それは水がないということが第一の問題かもしれない。淡水があるか、ないかということが人を変える。もちろん目の前に塩水があったとしても、それは辛い水であって、人間をうるおす甘い水ではない。この甘い水があるかないかということが人間精神に非常に大きな影響を与えたように思われる。それが、その後の世界政治においてあるいは世界の宗教において、あらゆる面において重大な影響を与えてきた。
【『新・悪の論理 日本のゲオポリティクはこれだ』倉前盛通〈くらまえ・もりみち〉(日刊工業新聞社、1980年/増補版、1985年『新・悪の論理 変転する超大国のゲオポリティク』/Kindle版、2018年『悪の論理完全版 地政学で生き抜く世』所収)】
最近の読書遍歴としては
竹山道雄~
三島由紀夫~
小室直樹(三島論、天皇論)を経て倉前盛通に辿り着いた。私にとっては大きな波のうねりに身を任せたような経験であった。やはり誰と会い、何を読んだかで人生は決まる。確かに映像は情報量が多いが人格に与える衝撃度は読書より劣る。
既に主要な倉前作品は読み終え、現在二度目の読破を試みている。40年前の国際情勢が元になっているとはいえ、的外れな指摘が少ないのは倉前の卓見を示すものだ。約10年後の1991年12月25日にソ連が崩壊する。さすがに本書では中国の経済発展まで見通すことはできていないが、崩壊前の中国を想像することは可能だろう。

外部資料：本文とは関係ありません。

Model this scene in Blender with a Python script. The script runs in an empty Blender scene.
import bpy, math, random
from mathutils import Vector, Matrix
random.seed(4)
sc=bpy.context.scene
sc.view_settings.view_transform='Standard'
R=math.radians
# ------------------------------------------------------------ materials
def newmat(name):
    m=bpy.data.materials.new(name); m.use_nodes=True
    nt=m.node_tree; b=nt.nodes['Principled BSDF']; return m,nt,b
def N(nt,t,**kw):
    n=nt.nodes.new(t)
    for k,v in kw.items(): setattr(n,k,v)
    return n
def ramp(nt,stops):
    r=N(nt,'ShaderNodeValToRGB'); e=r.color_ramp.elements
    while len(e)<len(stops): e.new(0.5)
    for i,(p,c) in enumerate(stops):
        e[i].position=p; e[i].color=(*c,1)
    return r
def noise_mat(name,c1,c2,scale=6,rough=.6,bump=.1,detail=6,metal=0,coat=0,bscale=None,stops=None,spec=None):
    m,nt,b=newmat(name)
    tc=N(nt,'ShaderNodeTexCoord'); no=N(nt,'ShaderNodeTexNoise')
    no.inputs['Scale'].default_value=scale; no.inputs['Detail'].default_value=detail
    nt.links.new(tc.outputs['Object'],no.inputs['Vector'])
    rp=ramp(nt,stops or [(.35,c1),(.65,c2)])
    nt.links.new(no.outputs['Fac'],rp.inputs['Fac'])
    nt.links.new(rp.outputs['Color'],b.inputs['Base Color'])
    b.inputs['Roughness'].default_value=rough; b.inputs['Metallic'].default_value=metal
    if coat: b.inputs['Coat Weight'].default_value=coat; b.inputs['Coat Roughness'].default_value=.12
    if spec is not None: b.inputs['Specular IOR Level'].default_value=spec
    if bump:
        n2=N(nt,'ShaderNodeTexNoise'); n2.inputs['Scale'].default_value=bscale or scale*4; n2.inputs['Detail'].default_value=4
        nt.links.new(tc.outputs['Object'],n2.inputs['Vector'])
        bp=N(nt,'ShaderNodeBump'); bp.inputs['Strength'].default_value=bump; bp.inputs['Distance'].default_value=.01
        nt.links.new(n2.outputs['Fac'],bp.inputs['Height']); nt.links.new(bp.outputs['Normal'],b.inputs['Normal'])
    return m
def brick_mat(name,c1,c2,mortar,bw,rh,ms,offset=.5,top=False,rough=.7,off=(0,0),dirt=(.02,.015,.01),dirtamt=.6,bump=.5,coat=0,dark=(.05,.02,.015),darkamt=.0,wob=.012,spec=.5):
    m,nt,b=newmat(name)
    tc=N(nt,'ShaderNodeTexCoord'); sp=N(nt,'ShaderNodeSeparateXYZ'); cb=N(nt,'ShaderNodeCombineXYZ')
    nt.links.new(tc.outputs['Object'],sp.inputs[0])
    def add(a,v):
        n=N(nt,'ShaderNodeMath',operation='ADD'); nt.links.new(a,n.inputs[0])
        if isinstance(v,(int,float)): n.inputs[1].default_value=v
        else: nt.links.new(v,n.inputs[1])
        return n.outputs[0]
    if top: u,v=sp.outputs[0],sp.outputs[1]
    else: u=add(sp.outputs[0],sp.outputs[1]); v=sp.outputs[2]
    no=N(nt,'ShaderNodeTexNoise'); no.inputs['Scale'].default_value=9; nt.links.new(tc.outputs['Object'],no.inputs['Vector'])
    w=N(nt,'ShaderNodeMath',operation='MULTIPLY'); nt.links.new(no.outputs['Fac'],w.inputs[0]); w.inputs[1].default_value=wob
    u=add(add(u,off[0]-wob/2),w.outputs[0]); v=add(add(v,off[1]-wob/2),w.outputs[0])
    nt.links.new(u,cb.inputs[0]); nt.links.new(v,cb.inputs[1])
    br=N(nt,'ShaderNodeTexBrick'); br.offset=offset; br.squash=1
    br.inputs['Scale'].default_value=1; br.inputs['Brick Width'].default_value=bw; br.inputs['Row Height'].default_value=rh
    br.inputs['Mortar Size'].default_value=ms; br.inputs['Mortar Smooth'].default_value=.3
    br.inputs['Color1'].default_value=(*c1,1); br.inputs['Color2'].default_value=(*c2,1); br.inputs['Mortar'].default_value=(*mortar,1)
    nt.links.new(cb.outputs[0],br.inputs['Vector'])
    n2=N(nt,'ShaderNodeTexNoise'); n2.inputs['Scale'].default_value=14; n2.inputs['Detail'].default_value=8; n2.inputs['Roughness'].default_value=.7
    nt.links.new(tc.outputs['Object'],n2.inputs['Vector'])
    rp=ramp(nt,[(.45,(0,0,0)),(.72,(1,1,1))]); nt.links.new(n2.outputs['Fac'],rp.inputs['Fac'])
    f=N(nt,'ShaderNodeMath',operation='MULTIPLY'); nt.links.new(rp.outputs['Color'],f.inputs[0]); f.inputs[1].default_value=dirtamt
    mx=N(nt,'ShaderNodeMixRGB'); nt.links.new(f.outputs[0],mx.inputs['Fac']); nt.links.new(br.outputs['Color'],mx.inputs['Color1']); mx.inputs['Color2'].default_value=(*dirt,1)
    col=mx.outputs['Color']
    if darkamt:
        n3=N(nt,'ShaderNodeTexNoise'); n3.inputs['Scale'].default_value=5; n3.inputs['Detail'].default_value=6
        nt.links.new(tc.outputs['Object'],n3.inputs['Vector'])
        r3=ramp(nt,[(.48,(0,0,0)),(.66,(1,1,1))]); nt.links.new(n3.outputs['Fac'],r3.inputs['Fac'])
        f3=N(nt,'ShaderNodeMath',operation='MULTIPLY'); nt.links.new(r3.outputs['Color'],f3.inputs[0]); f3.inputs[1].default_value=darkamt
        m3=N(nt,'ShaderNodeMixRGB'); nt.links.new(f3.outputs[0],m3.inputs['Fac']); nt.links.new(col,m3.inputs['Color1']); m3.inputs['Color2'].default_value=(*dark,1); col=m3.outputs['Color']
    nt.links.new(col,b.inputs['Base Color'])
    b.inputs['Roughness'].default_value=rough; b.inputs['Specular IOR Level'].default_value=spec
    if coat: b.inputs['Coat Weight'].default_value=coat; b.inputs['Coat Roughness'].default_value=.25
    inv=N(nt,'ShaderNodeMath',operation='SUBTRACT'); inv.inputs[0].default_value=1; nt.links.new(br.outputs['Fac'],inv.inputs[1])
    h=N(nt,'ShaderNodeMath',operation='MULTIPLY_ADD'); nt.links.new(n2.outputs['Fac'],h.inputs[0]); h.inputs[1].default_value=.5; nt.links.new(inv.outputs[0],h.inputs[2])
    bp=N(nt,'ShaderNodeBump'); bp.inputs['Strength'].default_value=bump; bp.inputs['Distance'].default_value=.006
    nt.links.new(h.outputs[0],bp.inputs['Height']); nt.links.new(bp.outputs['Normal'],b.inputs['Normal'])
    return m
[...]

アラビア半島は人類がアフリカで生まれユーラシア大陸に移動していった架け橋であり、「沙漠の半島」に残されている人類の足跡は、120万年前のシュワイヒティーヤ遺跡に遡る。また「沙漠の半島」周辺は古代文明の生まれた場所であり、北にはアシュール、ウバイド、ウルクなどを含む世界最古のメソポタミア文明が興り、バハレインと呼ばれた東部海岸にはディルムーン文明やさらに南のサイハド沙漠には古代イエメン文明が生まれた。これらの文明やその交流を示す遺跡や遺物が「沙漠の半島」には数多く残されている。

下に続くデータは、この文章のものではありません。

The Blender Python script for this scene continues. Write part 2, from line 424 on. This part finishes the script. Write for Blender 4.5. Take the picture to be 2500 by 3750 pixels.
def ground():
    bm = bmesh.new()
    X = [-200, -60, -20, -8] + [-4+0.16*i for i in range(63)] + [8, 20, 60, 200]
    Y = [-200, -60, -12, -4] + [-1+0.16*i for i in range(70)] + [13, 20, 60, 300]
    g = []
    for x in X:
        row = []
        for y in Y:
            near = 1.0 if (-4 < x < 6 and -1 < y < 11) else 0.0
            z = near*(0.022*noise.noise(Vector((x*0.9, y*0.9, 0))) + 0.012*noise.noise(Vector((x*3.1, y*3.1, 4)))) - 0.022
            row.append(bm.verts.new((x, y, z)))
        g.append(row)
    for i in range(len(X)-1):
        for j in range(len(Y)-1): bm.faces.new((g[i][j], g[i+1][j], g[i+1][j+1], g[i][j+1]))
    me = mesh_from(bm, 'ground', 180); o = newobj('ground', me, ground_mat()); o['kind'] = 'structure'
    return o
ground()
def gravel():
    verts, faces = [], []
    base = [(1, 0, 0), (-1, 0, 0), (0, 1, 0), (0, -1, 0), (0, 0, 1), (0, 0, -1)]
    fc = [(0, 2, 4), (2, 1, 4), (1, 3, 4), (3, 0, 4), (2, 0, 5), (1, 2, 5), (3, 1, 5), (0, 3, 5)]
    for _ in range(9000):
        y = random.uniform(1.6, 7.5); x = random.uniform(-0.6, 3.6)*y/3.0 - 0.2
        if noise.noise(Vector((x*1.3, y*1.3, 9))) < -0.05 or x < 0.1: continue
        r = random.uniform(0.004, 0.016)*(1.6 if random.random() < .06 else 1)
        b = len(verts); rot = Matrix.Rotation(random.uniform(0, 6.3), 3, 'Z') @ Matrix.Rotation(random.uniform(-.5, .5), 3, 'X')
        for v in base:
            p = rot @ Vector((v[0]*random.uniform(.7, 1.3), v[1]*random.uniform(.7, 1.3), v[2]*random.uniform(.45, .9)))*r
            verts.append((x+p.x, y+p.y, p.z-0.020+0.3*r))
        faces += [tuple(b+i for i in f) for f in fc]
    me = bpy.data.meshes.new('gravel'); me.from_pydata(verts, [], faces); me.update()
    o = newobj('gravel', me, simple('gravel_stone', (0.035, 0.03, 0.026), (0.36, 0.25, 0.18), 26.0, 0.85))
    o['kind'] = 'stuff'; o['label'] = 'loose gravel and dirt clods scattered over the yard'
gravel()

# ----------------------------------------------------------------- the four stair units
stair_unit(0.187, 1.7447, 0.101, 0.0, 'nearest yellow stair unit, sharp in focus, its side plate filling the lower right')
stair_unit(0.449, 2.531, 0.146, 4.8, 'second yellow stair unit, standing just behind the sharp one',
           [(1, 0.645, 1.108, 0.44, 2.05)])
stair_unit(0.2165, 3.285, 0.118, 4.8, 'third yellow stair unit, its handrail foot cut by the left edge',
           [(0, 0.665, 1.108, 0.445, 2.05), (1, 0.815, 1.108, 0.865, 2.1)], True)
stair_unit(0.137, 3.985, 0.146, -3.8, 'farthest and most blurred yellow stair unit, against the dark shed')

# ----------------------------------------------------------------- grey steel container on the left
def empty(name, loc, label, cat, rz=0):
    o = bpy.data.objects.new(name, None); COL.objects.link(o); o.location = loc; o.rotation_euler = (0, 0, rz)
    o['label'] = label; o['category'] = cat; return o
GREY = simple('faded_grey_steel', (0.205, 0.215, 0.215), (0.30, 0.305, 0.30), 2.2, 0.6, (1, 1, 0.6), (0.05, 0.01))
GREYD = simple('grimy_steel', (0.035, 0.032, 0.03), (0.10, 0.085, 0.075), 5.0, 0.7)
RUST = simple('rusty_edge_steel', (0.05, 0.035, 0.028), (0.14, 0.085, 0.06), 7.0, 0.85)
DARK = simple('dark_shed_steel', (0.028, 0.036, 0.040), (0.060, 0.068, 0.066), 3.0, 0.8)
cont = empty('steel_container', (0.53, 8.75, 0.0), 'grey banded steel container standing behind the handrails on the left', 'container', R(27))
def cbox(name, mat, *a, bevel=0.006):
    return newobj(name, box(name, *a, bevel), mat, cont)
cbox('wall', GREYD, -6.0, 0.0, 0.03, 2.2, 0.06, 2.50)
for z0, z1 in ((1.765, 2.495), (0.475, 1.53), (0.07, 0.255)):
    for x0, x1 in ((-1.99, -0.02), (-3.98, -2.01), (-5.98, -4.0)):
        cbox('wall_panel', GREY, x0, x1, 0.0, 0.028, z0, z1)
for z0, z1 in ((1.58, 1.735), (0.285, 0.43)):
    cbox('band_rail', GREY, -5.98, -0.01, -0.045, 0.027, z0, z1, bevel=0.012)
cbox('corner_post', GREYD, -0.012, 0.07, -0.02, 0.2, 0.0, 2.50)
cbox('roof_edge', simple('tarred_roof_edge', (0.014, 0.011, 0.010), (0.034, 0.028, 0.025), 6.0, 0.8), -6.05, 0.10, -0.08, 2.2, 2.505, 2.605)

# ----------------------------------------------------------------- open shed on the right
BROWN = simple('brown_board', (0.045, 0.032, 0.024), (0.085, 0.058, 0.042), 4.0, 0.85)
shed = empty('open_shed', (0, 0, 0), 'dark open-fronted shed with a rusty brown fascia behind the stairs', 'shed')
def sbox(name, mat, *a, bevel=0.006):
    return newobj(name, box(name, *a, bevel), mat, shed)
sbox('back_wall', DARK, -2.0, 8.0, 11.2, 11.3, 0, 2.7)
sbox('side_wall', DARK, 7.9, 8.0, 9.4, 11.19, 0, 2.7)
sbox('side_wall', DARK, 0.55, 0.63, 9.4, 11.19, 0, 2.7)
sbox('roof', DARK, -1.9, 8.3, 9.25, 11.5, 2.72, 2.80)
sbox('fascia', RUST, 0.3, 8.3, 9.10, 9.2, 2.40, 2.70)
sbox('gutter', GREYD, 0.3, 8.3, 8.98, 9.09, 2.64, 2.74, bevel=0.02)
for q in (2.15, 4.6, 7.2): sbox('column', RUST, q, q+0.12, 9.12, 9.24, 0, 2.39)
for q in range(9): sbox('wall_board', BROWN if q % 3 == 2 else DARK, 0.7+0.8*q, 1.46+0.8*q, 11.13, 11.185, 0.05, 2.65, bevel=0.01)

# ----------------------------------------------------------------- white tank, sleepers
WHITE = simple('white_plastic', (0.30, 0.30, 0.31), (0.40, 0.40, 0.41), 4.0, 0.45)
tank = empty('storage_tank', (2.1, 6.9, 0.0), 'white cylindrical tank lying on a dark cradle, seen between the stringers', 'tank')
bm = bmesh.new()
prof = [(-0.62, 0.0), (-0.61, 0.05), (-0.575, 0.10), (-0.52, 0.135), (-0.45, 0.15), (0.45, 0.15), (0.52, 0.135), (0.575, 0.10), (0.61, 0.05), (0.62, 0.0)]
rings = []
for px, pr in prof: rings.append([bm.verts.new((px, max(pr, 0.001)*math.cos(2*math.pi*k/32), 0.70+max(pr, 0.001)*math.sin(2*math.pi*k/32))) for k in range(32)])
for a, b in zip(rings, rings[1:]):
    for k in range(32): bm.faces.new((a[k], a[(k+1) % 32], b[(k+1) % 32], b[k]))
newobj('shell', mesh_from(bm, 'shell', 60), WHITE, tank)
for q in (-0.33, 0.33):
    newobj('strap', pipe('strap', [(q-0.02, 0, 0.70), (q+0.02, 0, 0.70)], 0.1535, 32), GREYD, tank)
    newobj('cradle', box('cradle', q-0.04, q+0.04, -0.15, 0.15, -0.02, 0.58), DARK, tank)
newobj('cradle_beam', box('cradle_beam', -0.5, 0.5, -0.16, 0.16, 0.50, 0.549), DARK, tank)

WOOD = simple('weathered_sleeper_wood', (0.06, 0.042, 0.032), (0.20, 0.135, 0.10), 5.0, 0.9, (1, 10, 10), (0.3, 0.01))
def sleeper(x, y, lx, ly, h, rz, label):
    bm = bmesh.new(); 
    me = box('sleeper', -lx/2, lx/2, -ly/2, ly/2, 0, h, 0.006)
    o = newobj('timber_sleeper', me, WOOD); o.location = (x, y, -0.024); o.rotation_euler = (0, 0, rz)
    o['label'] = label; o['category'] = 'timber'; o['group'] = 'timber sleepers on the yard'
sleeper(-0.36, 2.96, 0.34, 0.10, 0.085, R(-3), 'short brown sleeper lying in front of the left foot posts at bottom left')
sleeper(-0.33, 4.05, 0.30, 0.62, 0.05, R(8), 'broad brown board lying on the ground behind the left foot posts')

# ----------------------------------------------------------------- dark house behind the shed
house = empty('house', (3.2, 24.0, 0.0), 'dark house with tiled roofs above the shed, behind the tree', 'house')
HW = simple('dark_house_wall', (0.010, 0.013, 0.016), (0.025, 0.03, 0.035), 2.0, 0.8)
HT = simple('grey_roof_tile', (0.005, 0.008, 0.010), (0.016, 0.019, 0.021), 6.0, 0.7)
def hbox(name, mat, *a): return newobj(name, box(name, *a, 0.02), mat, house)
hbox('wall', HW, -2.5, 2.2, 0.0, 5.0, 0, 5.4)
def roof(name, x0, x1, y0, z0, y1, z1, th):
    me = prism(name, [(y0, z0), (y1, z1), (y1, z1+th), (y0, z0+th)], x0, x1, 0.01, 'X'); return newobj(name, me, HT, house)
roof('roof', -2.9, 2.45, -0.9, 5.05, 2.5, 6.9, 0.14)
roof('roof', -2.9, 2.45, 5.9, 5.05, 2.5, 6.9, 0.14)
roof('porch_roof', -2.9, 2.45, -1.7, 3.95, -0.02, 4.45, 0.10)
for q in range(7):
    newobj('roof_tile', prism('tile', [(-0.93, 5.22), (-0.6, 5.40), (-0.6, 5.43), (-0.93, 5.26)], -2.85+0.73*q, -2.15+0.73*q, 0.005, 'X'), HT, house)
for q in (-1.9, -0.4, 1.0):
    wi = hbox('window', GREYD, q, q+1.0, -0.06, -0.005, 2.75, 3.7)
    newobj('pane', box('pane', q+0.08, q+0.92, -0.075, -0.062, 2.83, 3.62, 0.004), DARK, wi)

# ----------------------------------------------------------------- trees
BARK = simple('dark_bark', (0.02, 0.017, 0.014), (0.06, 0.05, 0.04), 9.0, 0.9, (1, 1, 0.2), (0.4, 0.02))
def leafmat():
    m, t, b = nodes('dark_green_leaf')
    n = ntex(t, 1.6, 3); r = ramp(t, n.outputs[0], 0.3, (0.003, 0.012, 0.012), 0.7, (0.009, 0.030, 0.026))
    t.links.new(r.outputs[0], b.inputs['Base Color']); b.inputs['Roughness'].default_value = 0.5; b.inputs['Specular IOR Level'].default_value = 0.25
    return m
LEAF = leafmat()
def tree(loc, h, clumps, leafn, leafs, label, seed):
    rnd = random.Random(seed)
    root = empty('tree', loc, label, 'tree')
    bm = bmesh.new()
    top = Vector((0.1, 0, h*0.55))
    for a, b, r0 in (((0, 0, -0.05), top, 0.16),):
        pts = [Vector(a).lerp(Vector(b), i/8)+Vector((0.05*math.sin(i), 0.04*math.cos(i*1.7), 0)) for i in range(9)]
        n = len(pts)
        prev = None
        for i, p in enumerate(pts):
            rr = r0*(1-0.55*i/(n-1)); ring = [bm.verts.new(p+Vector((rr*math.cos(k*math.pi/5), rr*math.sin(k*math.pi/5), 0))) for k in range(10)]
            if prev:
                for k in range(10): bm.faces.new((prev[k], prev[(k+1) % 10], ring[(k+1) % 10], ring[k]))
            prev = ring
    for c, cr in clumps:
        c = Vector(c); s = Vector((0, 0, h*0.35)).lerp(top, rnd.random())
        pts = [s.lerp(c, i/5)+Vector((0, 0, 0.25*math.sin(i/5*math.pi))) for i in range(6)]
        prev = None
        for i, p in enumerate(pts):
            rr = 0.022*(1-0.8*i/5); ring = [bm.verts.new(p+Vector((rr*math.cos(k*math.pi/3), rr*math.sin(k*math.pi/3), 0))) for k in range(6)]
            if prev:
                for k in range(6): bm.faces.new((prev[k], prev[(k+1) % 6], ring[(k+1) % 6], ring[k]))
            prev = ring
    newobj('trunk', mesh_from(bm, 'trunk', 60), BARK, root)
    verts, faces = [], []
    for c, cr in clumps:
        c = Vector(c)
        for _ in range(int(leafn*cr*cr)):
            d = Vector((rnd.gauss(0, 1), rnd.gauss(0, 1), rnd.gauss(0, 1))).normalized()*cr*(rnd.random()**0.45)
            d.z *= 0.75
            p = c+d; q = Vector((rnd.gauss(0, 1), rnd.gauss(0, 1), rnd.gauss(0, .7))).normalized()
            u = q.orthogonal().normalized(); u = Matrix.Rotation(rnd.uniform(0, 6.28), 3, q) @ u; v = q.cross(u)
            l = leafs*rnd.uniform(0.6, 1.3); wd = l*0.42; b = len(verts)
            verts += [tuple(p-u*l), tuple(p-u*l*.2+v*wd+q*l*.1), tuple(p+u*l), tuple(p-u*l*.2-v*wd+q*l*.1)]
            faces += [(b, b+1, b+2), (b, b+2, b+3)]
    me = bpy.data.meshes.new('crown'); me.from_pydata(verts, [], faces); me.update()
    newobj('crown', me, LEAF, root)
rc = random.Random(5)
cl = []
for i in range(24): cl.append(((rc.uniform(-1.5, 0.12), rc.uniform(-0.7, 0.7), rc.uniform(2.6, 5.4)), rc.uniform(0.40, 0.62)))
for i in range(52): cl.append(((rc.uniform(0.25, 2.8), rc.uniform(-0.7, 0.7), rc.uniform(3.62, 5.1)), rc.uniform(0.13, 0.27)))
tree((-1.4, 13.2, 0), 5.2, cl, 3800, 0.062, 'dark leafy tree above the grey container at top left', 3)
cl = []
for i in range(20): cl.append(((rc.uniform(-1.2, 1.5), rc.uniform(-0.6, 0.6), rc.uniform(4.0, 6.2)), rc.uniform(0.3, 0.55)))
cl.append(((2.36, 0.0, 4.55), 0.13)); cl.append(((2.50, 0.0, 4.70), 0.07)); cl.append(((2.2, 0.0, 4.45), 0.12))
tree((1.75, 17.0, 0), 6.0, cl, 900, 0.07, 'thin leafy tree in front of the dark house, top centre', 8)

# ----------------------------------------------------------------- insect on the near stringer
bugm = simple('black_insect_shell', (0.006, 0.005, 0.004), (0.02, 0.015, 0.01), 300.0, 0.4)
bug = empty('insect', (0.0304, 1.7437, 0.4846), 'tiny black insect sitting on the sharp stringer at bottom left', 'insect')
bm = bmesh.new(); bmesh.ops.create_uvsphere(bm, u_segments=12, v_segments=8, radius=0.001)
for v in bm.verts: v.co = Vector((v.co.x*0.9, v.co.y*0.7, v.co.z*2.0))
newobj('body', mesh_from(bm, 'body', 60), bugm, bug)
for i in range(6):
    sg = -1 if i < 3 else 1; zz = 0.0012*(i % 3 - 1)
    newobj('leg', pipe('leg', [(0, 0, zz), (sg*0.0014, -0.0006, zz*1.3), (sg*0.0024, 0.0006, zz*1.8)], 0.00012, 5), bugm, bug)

【History of Peninsula - 古代から続く歴史:高橋俊二】
アラビア半島は殆どが砂漠地帯である。私の知識が及ばず、
出アフリカ説と
出エジプト記(
モーセ)の関係、
アブラハムや
メソポタミア文明との関連性もよくわからない。
確実なことはアラビア半島を中心とする
中東(エジプト+
西アジア)から文明が誕生したことだ。そして今から4~5万年前までに人類は世界中に散らばった。
メソポタミアよりも古い文明(
ギョベクリ・テペ)がトルコとシリアの間で見つかっている。ま、大雑把に言えばメソポタミアを頂点として西はエジプト、東はインドまで含めても構わないだろう。
乾極と湿極の科学的根拠は不明だ。しかし文明論としては卓抜した見解である。アメリカ人が室内でも靴を履くのは彼らの祖先が寒いヨーロッパを生き抜いたことの証である。日本の気候が恵まれた条件であることは温暖湿潤気候の地図を見れば一目瞭然だ。
湿度はまた世界一種類が豊富な
発酵食品を誕生させた。文明とは人類進化の軌跡である。背景には生活の安定、経済的余裕、時間的ゆとり、そして何にも増して感情と知性の連帯がある。
岡目八目という言葉があるが、倉前盛通や小室直樹は凡百の宗教学者よりも遥かに鋭い宗教的論考を提示している。